The real test is not whether you have stand-ups. It is what happens when someone says, mid-sprint, that the thing you are building is the wrong thing. In a genuinely agile team, that observation changes the plan. In an Agile theatre team, that observation gets noted, possibly acknowledged, and then shelved because the commitment has already been made.
But here is the uncomfortable part. Genuine agility requires something most organisations are not willing to give: distributed authority. If the team cannot make real decisions about scope, priority, and direction without escalating to someone outside the team, it does not matter how many ceremonies they run. The agility is cosmetic. The power structure is the process. Everything else is set dressing.
I have worked across nine different organisational contexts, from three-person startups to global enterprises. The pattern is consistent. The teams that were genuinely agile were not the ones with the best ceremony discipline. They were the ones where the team had real authority to change course. Not permission to suggest changes. Authority to make them.
That distinction sounds small.
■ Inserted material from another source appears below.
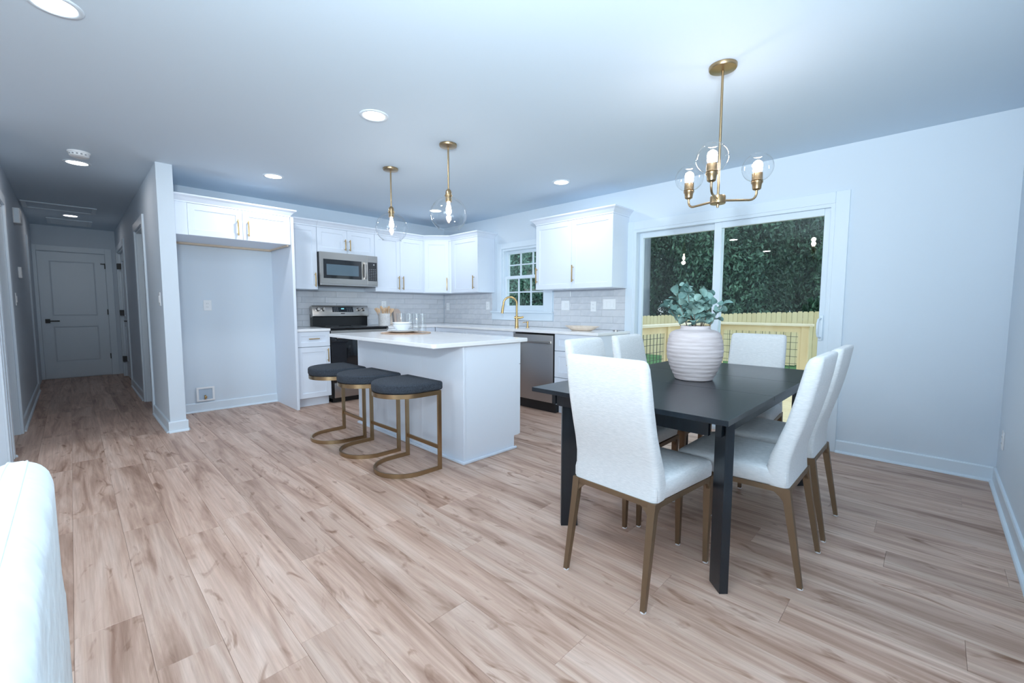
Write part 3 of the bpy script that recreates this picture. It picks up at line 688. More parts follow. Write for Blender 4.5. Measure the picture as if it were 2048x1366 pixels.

It is enormous.
The retro that never changes anything
The retrospective is the most revealing ceremony. It is where the gap between Agile theatre and genuine agility becomes impossible to hide. A retro is supposed to produce change. The entire point is that the next sprint is different from the last one.
But in most teams I have observed (and a few I have led, including that first startup), the retro produces a list. The list goes on a board. The board gets photographed. And the next sprint begins exactly as the previous one ended.
The retro becomes a confession ritual. You name the sins. You feel briefly lighter. Nothing changes. You come back in two weeks and confess the same sins again. It is performance without consequence.
The teams where retros actually work are the ones where someone in the room has the authority to act on what the retro reveals. Not escalate a suggestion. Change the practice. That week.
But most organisations treat the retro as feedback, not as a decision-making moment. And feedback without authority is just venting with structure.
The ceremony trap is comfortable. It provides the language of progress without the friction of actual change. It lets organisations tell themselves they are agile while preserving every hierarchy, every approval chain, every political dynamic that existed before anyone had heard the word sprint.
Agility was never a set of meetings. It was a willingness to be wrong in public and adjust in real time. Most organisations adopted the meetings. The willingness was never part of the package.